Opinión

David / Fernández

Llanto por el cante salvaje

SU casa perdida en mitad de la Costa Noroeste la levantó con sus propias manos porque no le gustaba "vivir en la ciudad, encerrado como los pollos". Y en su cancela, un cartel advierte al extraño: "No aparcar que no respondo". Manuel de los Santos Pastor era excesivo en la vida como en el escenario y con esa personalidad arrolladora parió un cante que arañaba y crujía los huesos como leños en el fuego. De espíritu libre como el viento, pudo vivir en un palacio de oro pero encontró la felicidad en su huerto y en su patio presidido por una veleta junto al limonero y una alberca. El máximo exponente del cante genuino en sus tuétanos buscó la libertad en el campo huyendo "de tantos pelotas y chivatos". Agujetas era un chispazo temperamental, anárquico e ingobernable. Un genio irrepetible. Un cantaor que dominó el cante con la misma facilidad con la que aprendió a doblegar el hierro en la fragua que le convertiría en el forjador del cante al rojo vivo. Ningún secreto se resistió a su quejío. Manuel llegó al universo jondo para hacer historia. Y hoy el flamenco que sale de las entrañas, salvaje y punzante, se queda casi huérfano con su muerte. Poseía un imperio en la garganta cuyos quiebros y gorjeos eran una auténtica joya pulida en esa voz oscura y áspera tan poderosa. Cuando el aficionado paladeaba su arte, no había marcha atrás posible y quedaba atrapado en su universo jondo, en ese cante gitano tan desgarrador que proyectaba a quemarropa. Científicos de EEUU, y no es broma, utilizaron el documental 'Agujetas cantaor', ese original retrato de Dominique Abel sobre Manuel, para dar clases de Antropología.
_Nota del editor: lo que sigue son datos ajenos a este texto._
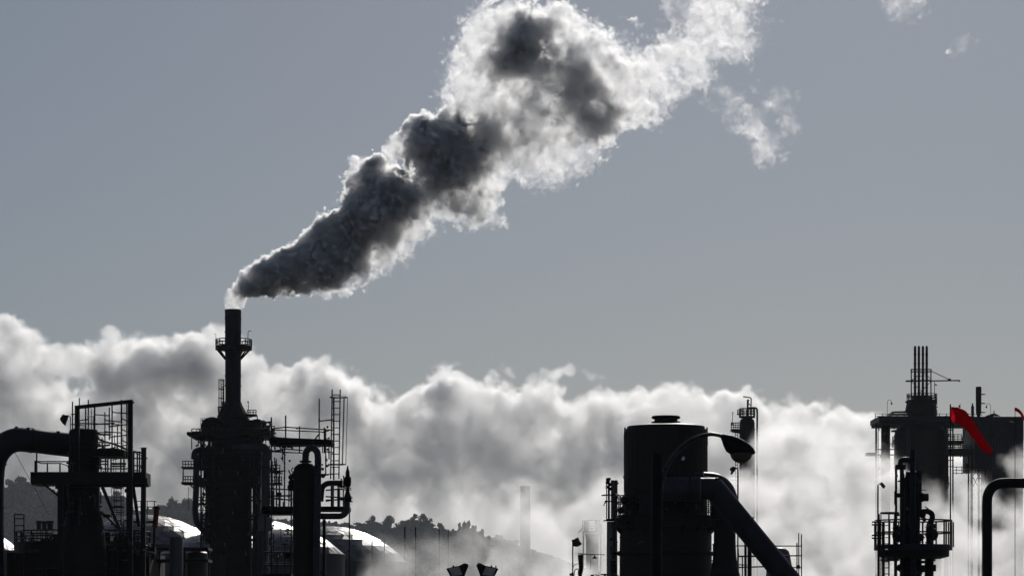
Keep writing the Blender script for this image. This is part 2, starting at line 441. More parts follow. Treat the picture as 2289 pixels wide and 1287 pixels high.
# ---------------------------------------------------------------- storage tanks with faceted dome roofs
def dome_tank(label, cx, top, R, rim, D, seed, nseg=30, nring=9, lit=DOMEM):
    """cx column of the axis, top row of the crown, R radius in px, rim row of the roof edge"""
    rg2 = random.Random(seed)
    t = T('storage_tank', label, 'tank', cx, D, 'domed storage tanks')
    k = t.k; c = t.pt(cx, rim); r = R*k; h = (rim-top)*k
    sph = (r*r + h*h) / (2*h)
    t.lathe('shell', cx, [(R, t.gy), (R, rim)], TANKM, seg=64)
    t.hoop('rim_rail', cx, rim-.5, R+1, 2.2, TANKM, seg=6)
    def pos(i, j):
        rr = r * i / nring; a = 2*math.pi*(j + (.5 if i % 2 else 0)) / nseg
        return Vector((c.x + math.cos(a)*rr, D + math.sin(a)*rr, c.z + math.sqrt(max(sph*sph-rr*rr, 0)) - (sph - h)))
    nrm0 = Vector((c.x, D, c.z - (sph-h)))
    cnt = 0
    tris = []
    for i in range(1, nring):
        for j in range(nseg):
            o_ = 1 if i % 2 else 0
            A, B = pos(i, j), pos(i, j+1)
            C = pos(i+1, j+o_); Dd = pos(i+1, j+1+o_) ; E = pos(i+1, j+o_)
            tris.append((i, j, (A, B, pos(i+1, j+o_))))
            tris.append((i, j, (B, pos(i+1, j+o_), pos(i+1, j+1+o_))))
    rest = []
    vis = [q for q in tris if sum(v.y for v in q[2])/3 < D + r*.35]
    hid = [q for q in tris if not (sum(v.y for v in q[2])/3 < D + r*.35)]
    vis.sort(key=lambda q: sum(v.y for v in q[2]))
    for n_, (i, j, tri) in enumerate(vis):
        if n_ >= 290: rest.append(tri); continue
        mid = (tri[0]+tri[1]+tri[2])/3; n = (mid-nrm0).normalized()
        jit = Vector((rg2.uniform(-.055, .055), rg2.uniform(-.055, .055), 0))
        V = []
        for v in tri:
            w = mid + (v-mid)*.975; w = w + n*(.05 + (w-mid).dot(jit)); V.append(w)
        V += [w - n*.05 for w in V]
        link('roof_panel', mesh_from('roof_panel', V, [(0, 1, 2), (5, 4, 3), (0, 3, 4, 1), (1, 4, 5, 2), (2, 5, 3, 0)], lit if rg2.random() < .6 else DOMEM2), Matrix.Identity(4), t.o)
    V, Fc = [], []
    for tri in rest + [q[2] for q in hid] + [(pos(1, j), pos(1, j+1), Vector((c.x, D, c.z+h))) for j in range(nseg)]:
        Fc.append((len(V), len(V)+1, len(V)+2)); V += list(tri)
    o = link('roof_skin', mesh_from('roof_skin', V, Fc, DOMEM2), Matrix.Identity(4), t.o)
    # rib skin underneath the panels
    V, Fc = [], []
    for i, j, tri in vis:
        Fc.append((len(V), len(V)+1, len(V)+2)); V += list(tri)
    link('roof_frame', mesh_from('roof_frame', V, Fc, TANKM), Matrix.Identity(4), t.o)
    return t
dome_tank('domed tank behind the left gantry, its roof catching dull light', 322, 1150, 172, 1222, 640, 1)
dome_tank('domed tank mostly hidden behind the tall heater', 560, 1158, 172, 1228, 650, 2)
dome_tank('rightmost domed tank with the widest bright roof', 735, 1176, 176, 1258, 620, 3)
dome_tank('low nearer domed tank whose roof edge shows under the scaffold', 498, 1188, 142, 1240, 560, 4, 28, 8)
dome_tank('low nearer domed tank showing right of the clad pipe', 642, 1182, 128, 1240, 565, 5, 28, 8)
dome_tank('domed tank at the left edge with a brightly lit roof', -92, 1170, 134, 1232, 600, 6, 28, 8)
# ================================================================ left structure
t = T('overhead_duct', 'thick dark duct bending down at the left edge of the plant', 'duct', -16, 200)
t.tube('duct_pipe', [(172,996,2),(120,990,1.5),(70,984,.5),(35,983,0),(8,996,0),(-10,1022,0),(-17,1058,0),(-18,1120,0),(-18,1287,0),(-18,t.gy,0)], 54, BLUEC, step=8, seg=28, bands=3.2)
for x, y in ((37,955),(63,957),(130,965)): t.box('lifting_lug', x-3.5, x+3.5, y-2, y+3, .25, STEEL)
t.rod('guy_wire', 34, 1012, 110, 1150, .5, PIPE, 3)

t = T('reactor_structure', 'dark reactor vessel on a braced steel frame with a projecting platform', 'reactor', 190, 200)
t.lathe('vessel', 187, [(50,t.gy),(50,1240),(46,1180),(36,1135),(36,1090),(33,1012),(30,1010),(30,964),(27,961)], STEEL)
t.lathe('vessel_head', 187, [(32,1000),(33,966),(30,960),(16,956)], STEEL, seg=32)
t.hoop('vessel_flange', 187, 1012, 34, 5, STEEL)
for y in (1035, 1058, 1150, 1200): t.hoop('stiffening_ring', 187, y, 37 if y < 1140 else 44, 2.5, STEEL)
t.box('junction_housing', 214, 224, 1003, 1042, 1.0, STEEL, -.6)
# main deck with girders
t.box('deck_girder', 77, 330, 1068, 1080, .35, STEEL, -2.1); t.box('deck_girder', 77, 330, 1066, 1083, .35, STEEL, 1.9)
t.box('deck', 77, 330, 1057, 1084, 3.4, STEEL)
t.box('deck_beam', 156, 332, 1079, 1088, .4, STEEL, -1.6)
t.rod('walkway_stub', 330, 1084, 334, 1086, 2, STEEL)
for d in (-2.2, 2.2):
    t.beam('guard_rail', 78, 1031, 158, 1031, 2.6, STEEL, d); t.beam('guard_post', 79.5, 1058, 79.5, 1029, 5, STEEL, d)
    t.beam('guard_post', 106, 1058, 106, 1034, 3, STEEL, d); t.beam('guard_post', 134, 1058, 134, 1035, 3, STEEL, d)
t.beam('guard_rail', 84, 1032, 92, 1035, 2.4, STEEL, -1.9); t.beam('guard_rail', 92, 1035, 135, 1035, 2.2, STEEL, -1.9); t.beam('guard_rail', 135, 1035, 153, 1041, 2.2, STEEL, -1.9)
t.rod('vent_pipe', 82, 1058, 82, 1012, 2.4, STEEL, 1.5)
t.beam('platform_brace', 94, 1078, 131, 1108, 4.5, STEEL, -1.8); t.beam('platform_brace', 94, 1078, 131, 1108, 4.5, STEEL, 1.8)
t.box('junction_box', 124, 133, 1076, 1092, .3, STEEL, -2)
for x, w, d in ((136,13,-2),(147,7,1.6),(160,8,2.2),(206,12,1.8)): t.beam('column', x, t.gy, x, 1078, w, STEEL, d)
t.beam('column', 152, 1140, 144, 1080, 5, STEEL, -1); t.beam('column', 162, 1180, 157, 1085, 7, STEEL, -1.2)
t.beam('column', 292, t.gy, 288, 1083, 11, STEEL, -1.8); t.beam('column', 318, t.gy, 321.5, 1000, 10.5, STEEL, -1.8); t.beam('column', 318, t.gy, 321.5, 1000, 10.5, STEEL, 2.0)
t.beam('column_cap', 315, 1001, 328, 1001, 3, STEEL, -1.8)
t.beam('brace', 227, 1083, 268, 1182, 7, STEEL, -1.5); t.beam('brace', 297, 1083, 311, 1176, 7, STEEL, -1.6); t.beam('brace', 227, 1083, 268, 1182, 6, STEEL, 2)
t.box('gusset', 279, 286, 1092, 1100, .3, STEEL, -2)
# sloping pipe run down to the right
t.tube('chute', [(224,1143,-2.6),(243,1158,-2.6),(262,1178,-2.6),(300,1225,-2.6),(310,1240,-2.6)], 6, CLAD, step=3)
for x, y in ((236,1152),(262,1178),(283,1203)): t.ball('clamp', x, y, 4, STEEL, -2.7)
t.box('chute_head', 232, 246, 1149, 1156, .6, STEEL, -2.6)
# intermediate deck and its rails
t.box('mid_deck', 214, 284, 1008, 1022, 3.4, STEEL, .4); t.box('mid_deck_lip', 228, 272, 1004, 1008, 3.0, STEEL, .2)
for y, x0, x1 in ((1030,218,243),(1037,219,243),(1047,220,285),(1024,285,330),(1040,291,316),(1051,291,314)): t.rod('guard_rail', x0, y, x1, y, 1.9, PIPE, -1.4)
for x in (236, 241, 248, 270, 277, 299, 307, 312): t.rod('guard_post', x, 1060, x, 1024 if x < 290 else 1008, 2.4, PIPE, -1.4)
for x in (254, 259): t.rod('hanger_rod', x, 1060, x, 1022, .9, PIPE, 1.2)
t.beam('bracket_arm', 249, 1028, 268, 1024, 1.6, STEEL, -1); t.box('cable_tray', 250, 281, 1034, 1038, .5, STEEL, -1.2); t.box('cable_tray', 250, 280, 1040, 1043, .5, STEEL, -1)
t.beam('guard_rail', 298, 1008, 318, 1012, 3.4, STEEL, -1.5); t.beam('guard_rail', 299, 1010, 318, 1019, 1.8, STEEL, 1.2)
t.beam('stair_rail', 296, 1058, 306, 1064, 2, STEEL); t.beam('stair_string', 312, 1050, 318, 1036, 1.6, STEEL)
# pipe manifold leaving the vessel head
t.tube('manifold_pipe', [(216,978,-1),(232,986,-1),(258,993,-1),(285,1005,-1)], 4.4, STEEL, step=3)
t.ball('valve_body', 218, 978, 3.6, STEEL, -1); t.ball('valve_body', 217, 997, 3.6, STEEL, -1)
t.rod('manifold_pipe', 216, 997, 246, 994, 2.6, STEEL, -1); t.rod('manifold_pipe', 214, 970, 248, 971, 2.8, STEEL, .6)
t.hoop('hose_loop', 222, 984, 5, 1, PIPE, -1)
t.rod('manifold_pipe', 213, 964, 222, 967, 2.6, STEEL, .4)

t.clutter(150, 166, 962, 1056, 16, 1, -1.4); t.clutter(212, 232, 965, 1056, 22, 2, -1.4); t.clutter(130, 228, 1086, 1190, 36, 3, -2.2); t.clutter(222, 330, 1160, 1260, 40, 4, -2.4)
t = T('davit_gantry', 'heavy portal frame with a slanting top beam above the dark reactor', 'gantry', 232, 199)
for d in (-1.2, 1.2):
    t.beam('post', 172.5, 1056, 172.5, 906, 9.5, STEEL, d); t.beam('post', 291, t.gy, 291.5, 894, 10.5, STEEL, d)
    t.beam('top_beam', 168, 910.5, 297, 896.5, 8, STEEL, d)
t.beam('cross_tie', 172.5, 909, 172.5, 909, 6, STEEL, -1.2, dy2=1.2); t.beam('cross_tie', 291, 898, 291, 898, 7, STEEL, -1.2, dy2=1.2)
t.box('shackle', 297, 299.5, 897, 901, .3, STEEL)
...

Cuando la tarde le venía sublime cantaba poseído por el centinela del cante jondo que vivía en su interior y era capaz de emocionar y despertar sentimientos cuya existencia ignoraba el público hasta entonces. Sus relatos sobrecogedores y esos destellos tan trágicos -hasta su bulería nacía del sufrimiento- siempre salvaban la distancia entre el público y el escenario gracias a sus metales de bronce y ese cante virgen y natural: "El duende es mentira", solía decir, tan altivo siempre, para añadir: "Lo que hay que tener es la voz que yo tengo".
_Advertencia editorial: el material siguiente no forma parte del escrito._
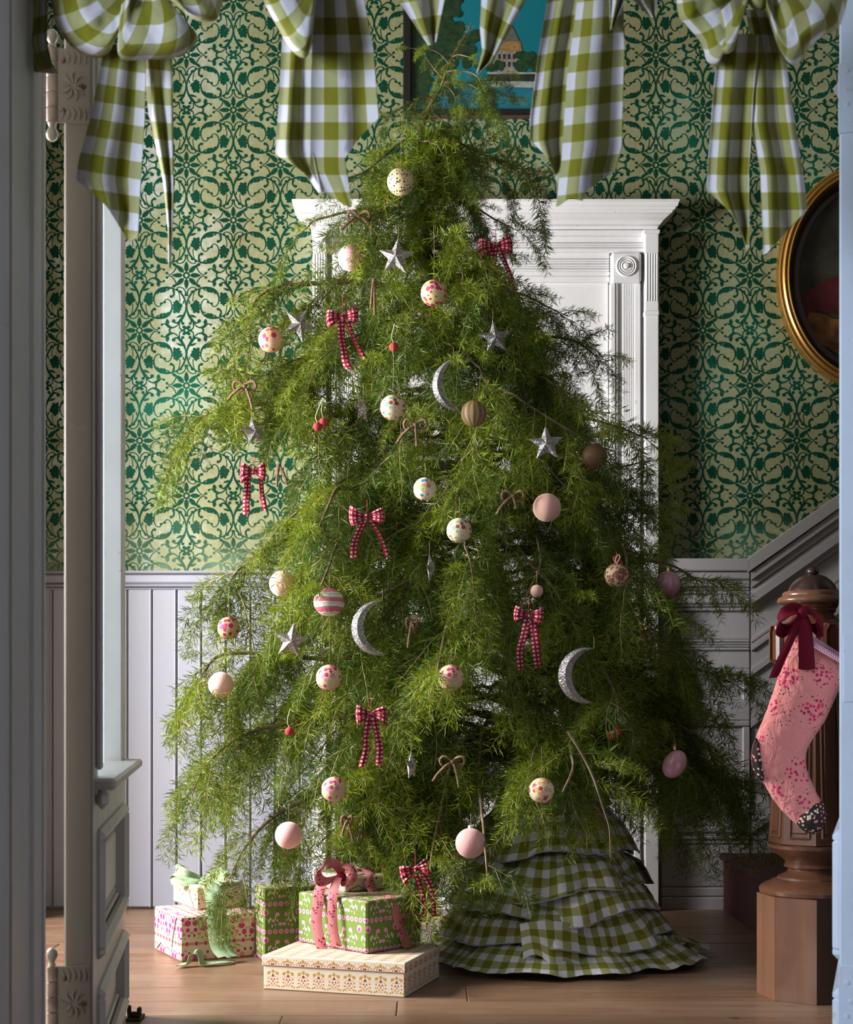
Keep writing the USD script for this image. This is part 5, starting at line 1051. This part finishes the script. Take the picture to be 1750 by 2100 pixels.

También cantaba con ese aire de cabo gastador del Ejército del Aire, su melena indómita, esos ojos pequeños y hundidos entre los surcos que jalonan una vida, y esas grandes manos como garras, que imprimían tensión hasta trasladar al aficionado ante la Audiencia junto al juez, el criminal y el fiscal. Fue un cantaor retador y singular, que demostró que el flamenco no tiene explicación posible porque él siempre proyectó los tercios al dictado de su corazón y de su estado de ánimo. Con su marcha se rompe un molde como no habrá otro.

Antes de actuar, parecía un león enjaulado, incapaz de parar quieto un segundo, presa de la responsabilidad. Ya ante el respetable, se transformaba en ese león del cante, una fiera sobre el escenario, un volcán fuera de serie cuyo arte es clavaba en la sangre. Grabó con los más grandes escuderos a la guitarra, y por fortuna ha dejado un puñado de discos de muchos quilates en los que él mismo se presentaba como el rey del cante gitano. Razón no le faltaba porque su cante de ley endiablado, memoria de otro tiempo, pertenecía a otra dimensión. La fuerza de su interpretación sólo era comparable a la de su voz primitiva, cósmica y a la vez telúrica y ancestral. El pellizco personificado. La variante que eligiera para taladrar la piel del personal era indiferente porque lo mismo por seguiriya que cuando cantaba por martinetes o por fandangos le clavaba pequeñas espinas en el corazón que ya no se olvidan y que rubrican que lo del duende, por más que él no le echara cuenta, no era mentira.